BDS targets may differ, but the goal is the same

A protester holds a sign promoting BDS on Jun 9, 2018 in Berlin. (photo: AFP)
In the global quest to attain justice for Palestinians, we must coordinate and celebrate each other’s success, from Beirut to the US.

By Nada Elia | Middle East Eye | Aug 26, 2018

As a movement that exposes, challenges and organizes to dismantle racism, BDS can take many forms, so long as these steer clear of racism itself. . . . In the US, anti-Zionist Israelis play a critical role in the struggle against state-sanctioned disenfranchisement of Palestinians. This flexibility allows us to optimize our organizing, guided by a vision of justice and unshackled by rigid criteria that do not work in all contexts.

With Israel officially enshrining apartheid with its newly passed nation-state law, the Boycott, Divestment and Sanctions (BDS) movement was boosted once again as the most viable grassroots strategy to end Israel’s violation of international law. As Professor Richard Falk put it, “If BDS continues to gain momentum around the world, and especially in the West, it will strengthen the will of governments to do the right thing, and gain sufficient momentum to shake the foundations of the Zionist insistence on a Jewish state in what is still essentially a non-Jewish society.”

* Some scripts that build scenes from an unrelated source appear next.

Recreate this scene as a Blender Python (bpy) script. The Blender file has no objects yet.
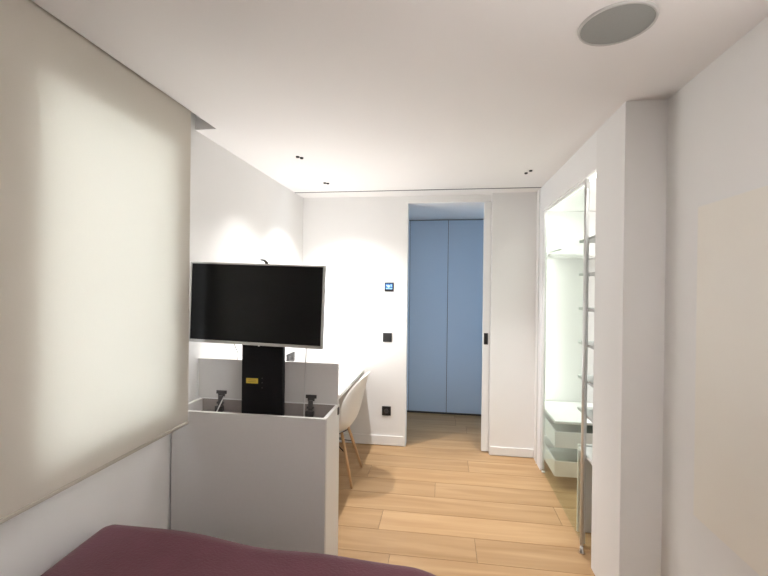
import bpy, bmesh, math, random
from mathutils import Vector, Matrix
random.seed(7)
PI = math.pi
S = bpy.context.scene
COL = S.collection

# ------------------------------------------------------------------ camera
YAW, PITCH, ROLL, FPX = 8.2, -0.25, 0.65, 415.0
a, p, r = (math.radians(v) for v in (YAW, PITCH, ROLL))
fw = Vector((-math.sin(a)*math.cos(p), math.cos(a)*math.cos(p), math.sin(p)))
R0 = Vector((math.cos(a), math.sin(a), 0)); U0 = R0.cross(fw)
RR = math.cos(r)*R0 + math.sin(r)*U0; UU = -math.sin(r)*R0 + math.cos(r)*U0
cd = bpy.data.cameras.new('camera'); cam = bpy.data.objects.new('camera', cd); COL.objects.link(cam)
cam.matrix_world = Matrix(((RR.x, UU.x, -fw.x, 0), (RR.y, UU.y, -fw.y, 0), (RR.z, UU.z, -fw.z, 1.6), (0, 0, 0, 1)))
cd.sensor_fit = 'HORIZONTAL'; cd.sensor_width = 36; cd.lens = FPX/768*36; cd.clip_start = 0.02
S.camera = cam

# ------------------------------------------------------------------ world, exposure
W = bpy.data.worlds.new('sky'); S.world = W; W.use_nodes = True
bg = W.node_tree.nodes['Background']; bg.inputs[0].default_value = (0.86, 0.93, 1.0, 1); bg.inputs[1].default_value = 7.4
S.view_settings.view_transform = 'Standard'; S.view_settings.look = 'None'
S.view_settings.gamma = 1; S.view_settings.use_curve_mapping = False
S.view_settings.exposure = 0.45

# light levels (watts)
SPOT_W, REAR_W, CORR_W, CLOSET_W = 80, 98, 2.1, 4.2
DESK_W = 9.5
WARM, COOL = (1.0, 0.975, 0.965), (0.45, 0.72, 1.0)

def lamp(name, kind, loc, power, color, size=0.03, angle=None, blend=0.6, rot=(0, 0, 0), parent=None, sy=None):
    l = bpy.data.lights.new(name, kind); l.energy = power; l.color = color
    if kind == 'SPOT':
        l.spot_size = math.radians(angle); l.spot_blend = blend; l.shadow_soft_size = size
    if kind == 'AREA':
        l.shape = 'RECTANGLE'; l.size = size; l.size_y = sy or size
    if kind == 'AREA' and name == 'hall_fill': l.spread = math.radians(85)
    if kind == 'POINT':
        l.shadow_soft_size = size
    o = bpy.data.objects.new(name, l); COL.objects.link(o); o.location = loc; o.rotation_euler = rot
    if parent: o.parent = parent
    return o

# ------------------------------------------------------------------ materials
def mat(name, rgb, rough=0.5, metal=0.0, noise=0.0, nscale=8.0, bump=0.0, bscale=200.0, spec=0.5, coat=0.0, sheen=0.0):
    m = bpy.data.materials.new(name); m.use_nodes = True
    nt = m.node_tree; N = nt.nodes; L = nt.links; b = N['Principled BSDF']
    b.inputs['Roughness'].default_value = rough; b.inputs['Metallic'].default_value = metal
    b.inputs['Specular IOR Level'].default_value = spec
    b.inputs['Coat Weight'].default_value = coat
    b.inputs['Sheen Weight'].default_value = sheen
    tc = N.new('ShaderNodeTexCoord')
    nz = N.new('ShaderNodeTexNoise'); nz.inputs['Scale'].default_value = nscale; nz.inputs['Detail'].default_value = 4
    L.new(tc.outputs['Object'], nz.inputs['Vector'])
    mx = N.new('ShaderNodeMix'); mx.data_type = 'RGBA'
    mx.inputs[6].default_value = tuple(c*(1-noise) for c in rgb)+(1,)
    mx.inputs[7].default_value = tuple(min(1, c*(1+noise)) for c in rgb)+(1,)
    L.new(nz.outputs['Fac'], mx.inputs[0]); L.new(mx.outputs[2], b.inputs['Base Color'])
    if bump:
        n2 = N.new('ShaderNodeTexNoise'); n2.inputs['Scale'].default_value = bscale; n2.inputs['Detail'].default_value = 3
        L.new(tc.outputs['Object'], n2.inputs['Vector'])
        bp = N.new('ShaderNodeBump'); bp.inputs['Strength'].default_value = bump; bp.inputs['Distance'].default_value = 0.002
        L.new(n2.outputs['Fac'], bp.inputs['Height']); L.new(bp.outputs[0], b.inputs['Normal'])
    return m

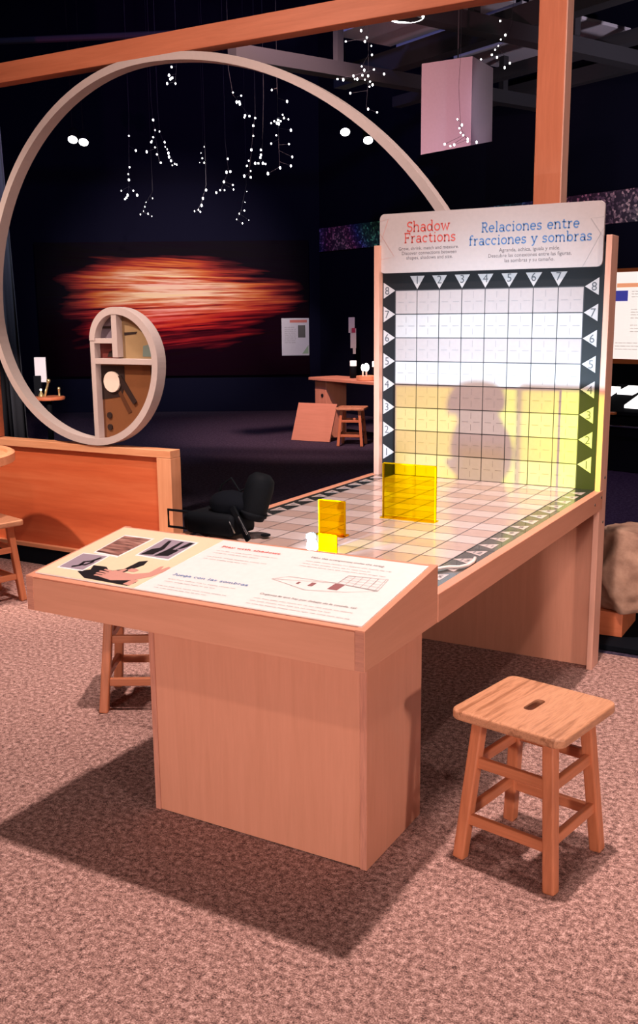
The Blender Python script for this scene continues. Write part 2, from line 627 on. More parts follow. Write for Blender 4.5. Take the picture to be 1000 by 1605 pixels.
GL = {
    'S': (.50, [arc(.25, .52, .17, .16, 35, 270) + arc(.25, .20, .18, .17, 80, -145), [(.41, .56), (.41, .70)], [(.08, .16), (.08, .02)]]),
    'F': (.56, [[(.14, 0), (.14, .70)], [(.04, .70), (.50, .70)], [(.50, .72), (.50, .56)], [(.14, .37), (.38, .37)], [(.38, .30), (.38, .44)], sf(.14, .02)]),
    'R': (.60, [[(.14, 0), (.14, .70)], [(.05, .69), (.32, .69)] + arc(.32, .53, .15, .16, 90, -90) + [(.14, .37)], [(.28, .37), (.48, .02)], sf(.14, .02), sf(.50, .02, .06, .08)]),
    'P': (.56, [[(.14, 0), (.14, .70)], [(.05, .69), (.32, .69)] + arc(.32, .52, .16, .17, 90, -90) + [(.14, .35)], sf(.14, .02)]),
    'J': (.44, [[(.28, .70), (.28, .18)] + arc(.16, .18, .12, .18, 0, -140), sf(.28, .69, .12, .1)]),
    'h': (.58, [[(.12, 0), (.12, .74)], arc(.29, .29, .17, .18, 180, 0) + [(.46, 0)], sf(.12, .02, .08, .07), sf(.46, .02, .07, .08), sf(.12, .73, .09, 0)]),
    'n': (.58, [[(.12, 0), (.12, .47)], arc(.29, .29, .17, .18, 180, 0) + [(.46, 0)], sf(.12, .02, .08, .07), sf(.46, .02, .07, .08), sf(.12, .46, .09, 0)]),
    'm': (.86, [[(.12, 0), (.12, .47)], arc(.27, .31, .15, .16, 180, 0) + [(.42, 0)], arc(.57, .31, .15, .16, 180, 0) + [(.72, 0)], sf(.12, .02, .08, .07), sf(.42, .02, .06, .06), sf(.72, .02, .06, .08), sf(.12, .46, .09, 0)]),
    'a': (.53, [arc(.25, .32, .16, .15, 150, 0) + [(.41, .02)], arc(.24, .14, .16, .13, 0, 360), sf(.43, .02, .02, .07)]),
    'd': (.58, [arc(.25, .24, .18, .22, 0, 360), [(.44, 0), (.44, .74)], sf(.44, .73, .1, 0), sf(.46, .02, .02, .08)]),
    'o': (.54, [arc(.27, .24, .20, .22, 0, 360)]),
    'w': (.76, [[(.09, .46), (.23, .01), (.37, .44), (.51, .01), (.65, .46)], sf(.09, .46), sf(.65, .46)]),
    'r': (.44, [[(.14, 0), (.14, .47)], arc(.32, .27, .18, .19, 180, 70), sf(.14, .02), sf(.14, .46, .1, 0)]),
    'c': (.50, [arc(.26, .24, .19, .22, 50, 310), [(.40, .34), (.40, .46)]]),
    't': (.42, [[(.18, .64), (.18, .15)] + arc(.29, .15, .11, .13, 180, 320), [(.05, .46), (.36, .46)]]),
    'i': (.30, [[(.15, 0), (.15, .47)], [(.15, .62), (.15, .71)], sf(.15, .02), sf(.15, .46, .1, 0)]),
    'l': (.30, [[(.15, 0), (.15, .74)], sf(.15, .02), sf(.15, .73, .1, 0)]),
    's': (.46, [arc(.22, .35, .13, .11, 30, 270) + arc(.22, .13, .14, .11, 80, -150), [(.35, .38), (.35, .47)], [(.08, .10), (.08, .01)]]),
    'e': (.52, [[(.08, .25), (.45, .25)] + arc(.26, .24, .19, .22, 3, 315)]),
    'y': (.52, [[(.08, .46), (.26, .02)], [(.44, .46), (.26, .02), (.19, -.15), (.07, -.20)], sf(.08, .46), sf(.44, .46)]),
    'b': (.58, [[(.12, 0), (.12, .74)], arc(.31, .24, .18, .22, 0, 360), sf(.12, .73, .09, 0)]),
    'f': (.40, [[(.16, 0), (.16, .56)] + arc(.28, .56, .12, .17, 180, 35), [(.05, .46), (.33, .46)], sf(.16, .02)]),
    'u': (.58, [[(.12, .46), (.12, .18)] + arc(.28, .18, .16, .16, 180, 360) + [(.44, .46)], [(.44, .46), (.44, 0)], sf(.12, .45, .08, 0), sf(.46, .02, .02, .08), sf(.44, .45, .08, 0)]),
    'g': (.56, [arc(.25, .25, .18, .21, 0, 360), [(.43, .46), (.43, -.05)] + arc(.26, -.05, .17, .16, 0, -150), sf(.43, .45, 0, .08)]),
    ' ': (.34, []),
}


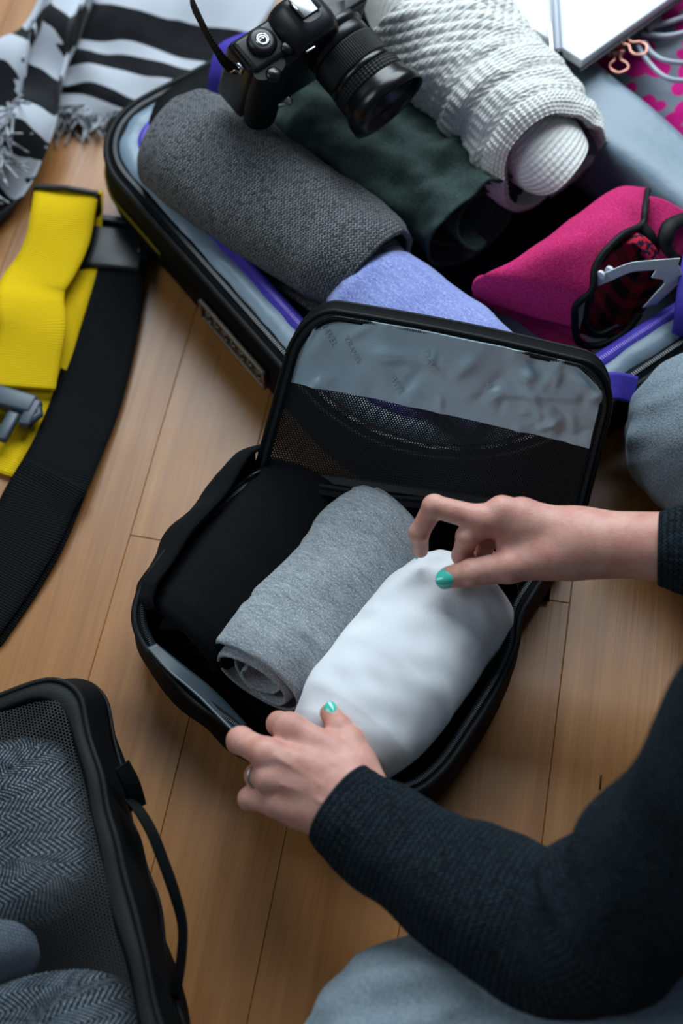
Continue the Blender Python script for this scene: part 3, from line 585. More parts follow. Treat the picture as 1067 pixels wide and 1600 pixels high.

Meanwhile, there is renewed discussion in the West around whether it is still relevant to boycott only products from the settlements or all Israeli products. After all, the new law affirms that “the state views the development of Jewish settlement as a national value and will act to encourage and promote its establishment and consolidation.”

The distinction between settlement products and products from “Israel proper,” however, is one that only functions in a context where such products are indeed available to the consumer. In Arab countries that are implementing the Arab League boycott, the criteria have always been different.